## start SUPPLIED INFORMATION

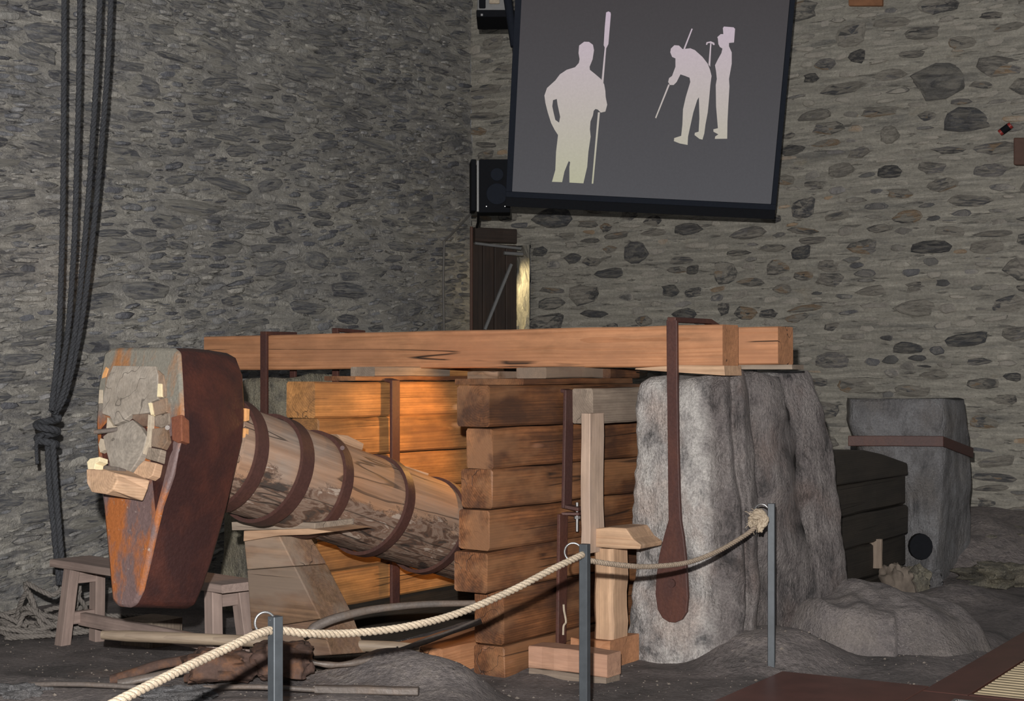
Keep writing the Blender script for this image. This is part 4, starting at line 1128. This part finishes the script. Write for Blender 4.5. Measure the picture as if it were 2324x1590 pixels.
pl0, pl1 = at(231, 1440, 8.05), at(952, 1470, 7.95)
vs_ = [pl0.lerp(pl1, t/12) for t in range(13)]
o = tube('wooden_pole', vs_, [.022]+[.029]*11+[.022], MAT['pole'], sides=14); tag(o, 'smooth pale round wooden pole lying in front of the bench', 'pole')
bar0, bar1 = at(66, 1553, 7.25), at(950, 1567, 7.1)
bb = thing('iron_bar', (bar0+bar1)/2, 'long thin grey bar with flat paddle end on the ground at the front', 'bar')
d = (bar1-bar0); m = bar0+d*.74
tube('bar_rod', [bar0.lerp(m, t/10)+UP*.006*math.sin(t) for t in range(11)], .012, MAT['greyiron'], bb, 8)
timber('paddle_end', m, bar1, .05, .034, MAT['greyiron'], bb, seg=4, ch=.006, jit=.002)

tg = thing('forge_tongs', onground(560, 1525), 'great grey iron tongs with long curved reins beside the left rope post', 'tongs')
def blob(name, c, rx, ry, rz, mat, par, seed, ax=0.0, lump=.3):
    vs = []; fs = []; n, m = 44, 24
    for j in range(m+1):
        v = math.pi*j/m
        for i in range(n):
            u = 2*math.pi*i/n; k = .55
            x, y, z = math.copysign(abs(math.cos(u))**k, math.cos(u))*math.sin(v)**k, math.copysign(abs(math.sin(u))**k, math.sin(u))*math.sin(v)**k, math.copysign(abs(math.cos(v))**k, math.cos(v))
            f = 1+lump*fn(x*1.5+seed, y*1.5, z*1.5, 1.3)+lump*.45*fn(x+seed, y, z, 4)-lump*.35*abs(fn(x, y+seed, z, 7))
            p = Vector((x*rx*f, y*ry*f, z*rz*f)); p.rotate(Matrix.Rotation(ax, 3, 'Z')); vs.append(Vector(c)+p)
    for j in range(m):
        for i in range(n): fs.append([j*n+i, j*n+(i+1) % n, j*n+n+(i+1) % n, j*n+n+i])
    return mesh(name, vs, fs, mat, par, autos=50)
YT = 7.55
bl = thing('iron_bloom', onground(570, 1535), 'crusted rusty brown iron bloom gripped by the tongs', 'bloom')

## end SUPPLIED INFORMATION

> [GIVEN REQUEST]: Only the lines from the start of the material through the line containing "seg=4, ch=.006, jit=.002)" should be transcribed. Pictures stay out.

> [RESPONSE]:
Keep writing the Blender script for this image. This is part 4, starting at line 1128. This part finishes the script. Write for Blender 4.5. Measure the picture as if it were 2324x1590 pixels.
pl0, pl1 = at(231, 1440, 8.05), at(952, 1470, 7.95)
vs_ = [pl0.lerp(pl1, t/12) for t in range(13)]
o = tube('wooden_pole', vs_, [.022]+[.029]*11+[.022], MAT['pole'], sides=14); tag(o, 'smooth pale round wooden pole lying in front of the bench', 'pole')
bar0, bar1 = at(66, 1553, 7.25), at(950, 1567, 7.1)
bb = thing('iron_bar', (bar0+bar1)/2, 'long thin grey bar with flat paddle end on the ground at the front', 'bar')
d = (bar1-bar0); m = bar0+d*.74
tube('bar_rod', [bar0.lerp(m, t/10)+UP*.006*math.sin(t) for t in range(11)], .012, MAT['greyiron'], bb, 8)
timber('paddle_end', m, bar1, .05, .034, MAT['greyiron'], bb, seg=4, ch=.006, jit=.002)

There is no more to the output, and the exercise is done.